I bet everyone has put up the "What-if" type of questions even once in their lifetime. They inevitably act as part of our everyday dealings, most especially when you aren't sure enough of what will be the outcome. These are usually the commonly-asked questions by a person who needs double assurance. Sometimes those lame questions also tend to give a full blow of pessimism. Like.. "What if I am incapable of.. What if I will never and no longer.. What if I make the biggest mistake.. And more what if blah blah blah.." Then after will be followed next by thoughts, "What will happen then? What am I gonna do? How would I get through?" Only if what-ifs would be perceived as a mean of bringing out the best in a person instead of weighing troubles, how wonderful it is if they would be settled up tightly in our heads all day long hoping to get things straight. I think of that. I am at times one of the "What-if" people. Haha.

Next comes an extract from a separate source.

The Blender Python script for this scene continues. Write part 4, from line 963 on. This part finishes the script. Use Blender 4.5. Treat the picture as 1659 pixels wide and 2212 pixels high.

Even so, while there is a whole array of lightning thunders striking toward me, there is also a mishmash of tiny raindrops, sweet dew and colorful rainbows happily lingering on me. They are my ever awe-inspiring keepsakes that keep me going. Could be some rewarding experiences, something that has a sentimental value, or just simply the person who means the world to me! Dang, here we go again cheesy punchlines. You never fail to give me the bottom line in a one of a kind topic like this! Awkward. XD

Wait a minute, so it turns out I am speaking random and nonsense things already. You see I just make things more intricate without actually a sense of direction haha. Even I don't get enough of these vague and out-of-the-world ideas. Pardon me for your involvement with my so much teenage drama! They are not really profitable at all to the mankind. Hahaha. Perchance to be able to just meet the need of letting out random thoughts in an outlet, success! Anyhow that is also what blogging is basically for, right? For reflecting purposes. =D

Alright hands up! I have to concede I am already depriving you here the right to enjoy good blog readings. =X So for now everything ends here.